Actualités 8 juillet 2022

Un « mur agricole » contre l’étalement urbain à Brossard

BROSSARD – Un champ de maïs de onze hectares qui borde un secteur à forte densité commerciale du Quartier Dix30, tout près de la nouvelle station du Réseau express métropolitain à Brossard, vient d’être acquis par la Fiducie agricole REM.

Cette dernière a été créée en 2017 pour freiner l’étalement urbain au moyen d’un fonds de 2,9 M$ destiné à acquérir des terres agricoles du secteur. Cet objectif a toutefois été ralenti par la spéculation immobilière, qui a rapidement fait grimper le prix des terres.

Cette première acquisition a été rendue possible grâce à la collaboration d’Hydro-Québec, propriétaire du terrain, qui a accepté de le vendre à la valeur marchande, soit au prix de 50 000 $ l’hectare (donc un total de 550 000$).

Mis à part d’autres terres agricoles adjacentes appartenant aussi à Hydro-Québec, la fiducie ne fonde pas beaucoup d’espoir d’acheter d’autres terres dans le secteur, puisque celles-ci sont en majorité détenues par des spéculateurs immobiliers « d’ici et de l’étranger », a spécifié Nicolas Rabeau, chef de la division de l’environnement à la Ville de Brossard, lors de l’annonce officielle du 8 juillet.
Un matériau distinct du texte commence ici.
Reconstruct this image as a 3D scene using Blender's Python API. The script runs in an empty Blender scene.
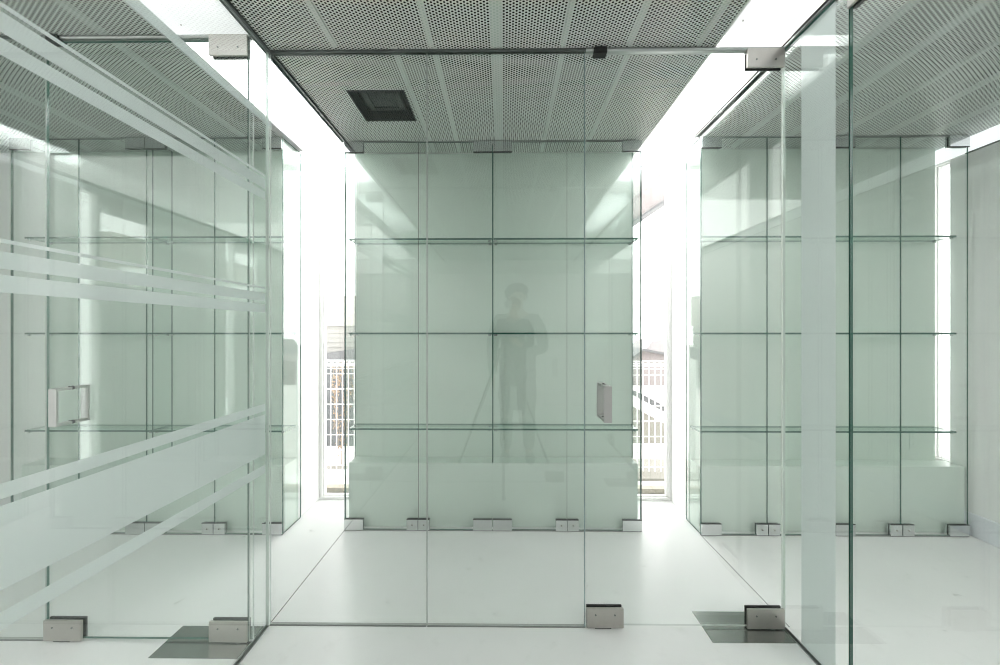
import bpy, bmesh, math, random
from mathutils import Vector, Matrix
random.seed(7)
C = bpy.context.scene
COL = C.collection
R = math.radians

# ------------------------------------------------------------------ camera, world, exposure
F = 390.0
EYE = 1.229
cam_d = bpy.data.cameras.new('camera')
cam_d.sensor_width = 36.0
cam_d.lens = 36.0 * F / 1000.0
cam_d.shift_y = -0.0015
cam_d.clip_start = 0.005
cam_d.clip_end = 200
cam = bpy.data.objects.new('camera', cam_d)
cam.location = (0, 0, EYE)
cam.rotation_euler = (R(90), 0, R(0.55))
COL.objects.link(cam)
C.camera = cam

w = bpy.data.worlds.new('sky'); C.world = w; w.use_nodes = True
bg = w.node_tree.nodes['Background']
bg.inputs[0].default_value = (1.0, 0.97, 0.97, 1)
bg.inputs[1].default_value = 3.0

TUBE_NEAR = 4.0        # watts per metre of the ceiling tubes
COVER_EMIT = 1.05      # glow of the lamp diffusers
C.view_settings.view_transform = 'Standard'
C.view_settings.look = 'None'
C.view_settings.gamma = 1
C.view_settings.use_curve_mapping = False
C.view_settings.exposure = 1.16
C.cycles.filter_width = 1.0
C.cycles.transparent_max_bounces = 48
C.cycles.max_bounces = 14
C.cycles.diffuse_bounces = 6
C.cycles.glossy_bounces = 8
C.cycles.sample_clamp_indirect = 6

# ------------------------------------------------------------------ node material helpers
def new_mat(name):
    m = bpy.data.materials.new(name); m.use_nodes = True
    nt = m.node_tree; nt.nodes.clear()
    out = nt.nodes.new('ShaderNodeOutputMaterial')
    return m, nt, out

def N(nt, kind, **kw):
    n = nt.nodes.new(kind)
    for k, v in kw.items():
        setattr(n, k, v)
    return n

def math_n(nt, op, a, b=None, c=None):
    n = nt.nodes.new('ShaderNodeMath'); n.operation = op
    for i, v in enumerate((a, b, c)):
        if v is None: continue
        if hasattr(v, 'links'): nt.links.new(v, n.inputs[i])
        else: n.inputs[i].default_value = v
    return n.outputs[0]

def pbr(name, col, rough=0.5, metal=0.0, spec=0.5, noise=0.0, nscale=6.0, bump=0.0, bscale=80.0, emit=None, coat=0.0):
    m, nt, out = new_mat(name)
    b = N(nt, 'ShaderNodeBsdfPrincipled')
    b.inputs['Base Color'].default_value = (*col, 1)
    b.inputs['Roughness'].default_value = rough
    b.inputs['Metallic'].default_value = metal
    b.inputs['Specular IOR Level'].default_value = spec
    b.inputs['Coat Weight'].default_value = coat
    if noise > 0:
        geo = N(nt, 'ShaderNodeNewGeometry')
        t = N(nt, 'ShaderNodeTexNoise'); t.inputs['Scale'].default_value = nscale; t.inputs['Detail'].default_value = 6
        nt.links.new(geo.outputs['Position'], t.inputs['Vector'])
        mx = N(nt, 'ShaderNodeMixRGB'); mx.blend_type = 'MIX'
        mx.inputs[1].default_value = (*[c * (1 - noise) for c in col], 1)
        mx.inputs[2].default_value = (*[min(1, c * (1 + noise)) for c in col], 1)
        nt.links.new(t.outputs['Fac'], mx.inputs[0]); nt.links.new(mx.outputs[0], b.inputs['Base Color'])
    if bump > 0:
        geo = N(nt, 'ShaderNodeNewGeometry')
        t = N(nt, 'ShaderNodeTexNoise'); t.inputs['Scale'].default_value = bscale; t.inputs['Detail'].default_value = 4
        nt.links.new(geo.outputs['Position'], t.inputs['Vector'])
        bp = N(nt, 'ShaderNodeBump'); bp.inputs['Strength'].default_value = bump; bp.inputs['Distance'].default_value = 0.01
        nt.links.new(t.outputs['Fac'], bp.inputs['Height']); nt.links.new(bp.outputs[0], b.inputs['Normal'])
    if emit:
        b.inputs['Emission Color'].default_value = (*emit[0], 1); b.inputs['Emission Strength'].default_value = emit[1]
    nt.links.new(b.outputs[0], out.inputs[0])
    return m

def glass_mat(name, tint, base=0.045):
    """clear sheet glass: Schlick reflection over tinted transparency"""
    m, nt, out = new_mat(name)
    g = N(nt, 'ShaderNodeNewGeometry')
    vm = N(nt, 'ShaderNodeVectorMath'); vm.operation = 'DOT_PRODUCT'
    nt.links.new(g.outputs['Incoming'], vm.inputs[0]); nt.links.new(g.outputs['Normal'], vm.inputs[1])
    c = math_n(nt, 'ABSOLUTE', vm.outputs['Value'])
    p = math_n(nt, 'POWER', math_n(nt, 'SUBTRACT', 1.0, c), 5.0)
    f = math_n(nt, 'MULTIPLY_ADD', p, 1 - base, base)
    tr = N(nt, 'ShaderNodeBsdfTransparent'); tr.inputs[0].default_value = (*tint, 1)
    gl = N(nt, 'ShaderNodeBsdfGlossy'); gl.inputs['Roughness'].default_value = 0.0; gl.inputs[0].default_value = (0.93, 1, 0.97, 1)
    mx = N(nt, 'ShaderNodeMixShader')
    nt.links.new(f, mx.inputs[0]); nt.links.new(tr.outputs[0], mx.inputs[1]); nt.links.new(gl.outputs[0], mx.inputs[2])
    nt.links.new(mx.outputs[0], out.inputs[0])
    return m

def frosted_mat(name, col, clear):
    m, nt, out = new_mat(name)
    d = N(nt, 'ShaderNodeBsdfDiffuse'); d.inputs[0].default_value = (*col, 1)
    t = N(nt, 'ShaderNodeBsdfTranslucent'); t.inputs[0].default_value = (*col, 1)
    tr = N(nt, 'ShaderNodeBsdfTransparent'); tr.inputs[0].default_value = (0.9, 0.95, 0.93, 1)
    a = N(nt, 'ShaderNodeMixShader'); a.inputs[0].default_value = 0.5
    b = N(nt, 'ShaderNodeMixShader'); b.inputs[0].default_value = clear
    nt.links.new(d.outputs[0], a.inputs[1]); nt.links.new(t.outputs[0], a.inputs[2])
    nt.links.new(a.outputs[0], b.inputs[1]); nt.links.new(tr.outputs[0], b.inputs[2])
    nt.links.new(b.outputs[0], out.inputs[0])
    return m

def perforated_mat(name, col):
    """staggered round holes of 7 mm in a painted sheet, real see-through holes"""
    m, nt, out = new_mat(name)
    g = N(nt, 'ShaderNodeNewGeometry'); s = N(nt, 'ShaderNodeSeparateXYZ')
    nt.links.new(g.outputs['Position'], s.inputs[0])
    ax, sy, rad = 0.0118, 0.0136, 0.0047
    def lat(ox, oy):
        u = math_n(nt, 'MULTIPLY_ADD', s.outputs[0], 1 / (2 * ax), 1000.5 + ox)
        v = math_n(nt, 'MULTIPLY_ADD', s.outputs[1], 1 / sy, 1000.5 + oy)
        du = math_n(nt, 'MULTIPLY', math_n(nt, 'SUBTRACT', math_n(nt, 'FRACT', u), 0.5), 2 * ax)
        dv = math_n(nt, 'MULTIPLY', math_n(nt, 'SUBTRACT', math_n(nt, 'FRACT', v), 0.5), sy)
        return math_n(nt, 'SQRT', math_n(nt, 'ADD', math_n(nt, 'MULTIPLY', du, du), math_n(nt, 'MULTIPLY', dv, dv)))
    d = math_n(nt, 'MINIMUM', lat(0, 0), lat(0.5, 0.5))
    hole = math_n(nt, 'LESS_THAN', d, rad)
    b = N(nt, 'ShaderNodeBsdfPrincipled'); b.inputs['Base Color'].default_value = (*col, 1)
    b.inputs['Roughness'].default_value = 0.32; b.inputs['Specular IOR Level'].default_value = 0.6
    tr = N(nt, 'ShaderNodeBsdfTransparent')
    mx = N(nt, 'ShaderNodeMixShader')
    nt.links.new(hole, mx.inputs[0]); nt.links.new(b.outputs[0], mx.inputs[1]); nt.links.new(tr.outputs[0], mx.inputs[2])
    nt.links.new(mx.outputs[0], out.inputs[0])
    return m

def cover_mat(name, strength):
    m, nt, out = new_mat(name)
    d = N(nt, 'ShaderNodeBsdfPrincipled'); d.inputs['Base Color'].default_value = (0.85, 0.86, 0.86, 1)
    d.inputs['Roughness'].default_value = 0.25
    t = N(nt, 'ShaderNodeBsdfTranslucent'); t.inputs[0].default_value = (0.85, 0.87, 0.87, 1)
    e = N(nt, 'ShaderNodeEmission'); e.inputs[0].default_value = (1, 0.962, 0.955, 1); e.inputs[1].default_value = strength
    a = N(nt, 'ShaderNodeMixShader'); a.inputs[0].default_value = 0.55
    nt.links.new(d.outputs[0], a.inputs[1]); nt.links.new(t.outputs[0], a.inputs[2])
    ad = N(nt, 'ShaderNodeAddShader')
    nt.links.new(a.outputs[0], ad.inputs[0]); nt.links.new(e.outputs[0], ad.inputs[1])
    nt.links.new(ad.outputs[0], out.inputs[0])
    return m

def floor_mat():
    m, nt, out = new_mat('white_resin_floor')
    g = N(nt, 'ShaderNodeNewGeometry')
    b = N(nt, 'ShaderNodeBsdfPrincipled')
    n1 = N(nt, 'ShaderNodeTexNoise'); n1.inputs['Scale'].default_value = 1.3; n1.inputs['Detail'].default_value = 5
    n2 = N(nt, 'ShaderNodeTexNoise'); n2.inputs['Scale'].default_value = 14; n2.inputs['Detail'].default_value = 8
    for n in (n1, n2): nt.links.new(g.outputs['Position'], n.inputs['Vector'])
    r1 = N(nt, 'ShaderNodeValToRGB'); r1.color_ramp.elements[0].color = (0.70, 0.715, 0.70, 1); r1.color_ramp.elements[1].color = (0.76, 0.77, 0.76, 1)
    r1.color_ramp.elements[0].position = 0.3; r1.color_ramp.elements[1].position = 0.65
    r2 = N(nt, 'ShaderNodeValToRGB'); r2.color_ramp.elements[0].color = (0.95, 0.95, 0.945, 1); r2.color_ramp.elements[1].color = (1, 1, 1, 1)
    r2.color_ramp.elements[0].position = 0.27; r2.color_ramp.elements[1].position = 0.42
    nt.links.new(n1.outputs['Fac'], r1.inputs[0]); nt.links.new(n2.outputs['Fac'], r2.inputs[0])
    mx = N(nt, 'ShaderNodeMixRGB'); mx.blend_type = 'MULTIPLY'; mx.inputs[0].default_value = 1
    nt.links.new(r1.outputs[0], mx.inputs[1]); nt.links.new(r2.outputs[0], mx.inputs[2])
    nt.links.new(mx.outputs[0], b.inputs['Base Color'])
    rr = math_n(nt, 'MULTIPLY_ADD', n2.outputs['Fac'], 0.12, 0.24)
    nt.links.new(rr, b.inputs['Roughness'])
    b.inputs['Specular IOR Level'].default_value = 0.45
    nt.links.new(b.outputs[0], out.inputs[0])
    return m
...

La mairesse de la Ville, Doreen Assaad, a toutefois assuré avoir la ferme intention de protéger les quelque 350 hectares de terres agricoles cultivables que compte encore la ville.

La pression immobilière est forte dans le secteur du Quartier Dix30. Photo : Patricia Blackburn/TCN
La pression immobilière est forte dans le secteur du Quartier Dix30. Photo : Patricia Blackburn/TCN

Pas d’objectif ni de délai

Julie Bissonnette, présidente de la Fédération de la relève agricole du Québec, qui assume également la présidence de la Fiducie agricole REM, voit malgré tout dans cette première acquisition une « valeur symbolique » qui aidera à faire comprendre aux promoteurs immobiliers que ces terres ne pourront pas servir à d’autres fins que l’agriculture. « Cette menace [de spéculation immobilière] dépasse un peu la capacité de la fiducie, mais on espère que ces onze hectares vont créer une sorte de mur agricole qui découragera les spéculateurs et encouragera les propriétaires à nous vendre leur terre pour les protéger », a-t-elle affirmé.

Martin Caron, président de l’Union des producteurs agricoles du Québec, a qualifié cette situation de paradoxale. « D’un côté, l’agriculture de proximité n’a jamais été aussi populaire, mais de l’autre, les terres agricoles avoisinant les villes sont perçues comme un investissement sûr des promoteurs immobiliers, ce qui met une pression à la hausse sur les prix », a-t-il déploré.

Julie Bissonnette et Martin Caron
Julie Bissonnette et Martin Caron

Aucun projet n’est encore sur la table pour le nouveau lot acquis par la fiducie. Il est actuellement loué à un agriculteur qui y fait pousser du maïs. Quant à savoir s’il pourrait servir à lancer un autre type de projet, par exemple de production maraîchère pour desservir un marché de proximité, Mme Bissonnette répond que la fiducie n’en est pas encore là, et que plusieurs détails, dont la qualité de la terre, sont encore à évaluer.

Cette fiducie d’utilité sociale est la solution proposée par la Caisse de dépôt et placement du Québec (CDPQ) pour compenser les quelque 30 hectares de terres agricoles qui ont dû être sacrifiés pour construire la station terminale du REM. Un fonds de 2,9 M$ a été déposé dans un compte géré par les administrateurs de la fiducie, dont le mandat de départ était de créer un parc agricole métropolitain tout en assurant la pérennité des terres qui en font partie.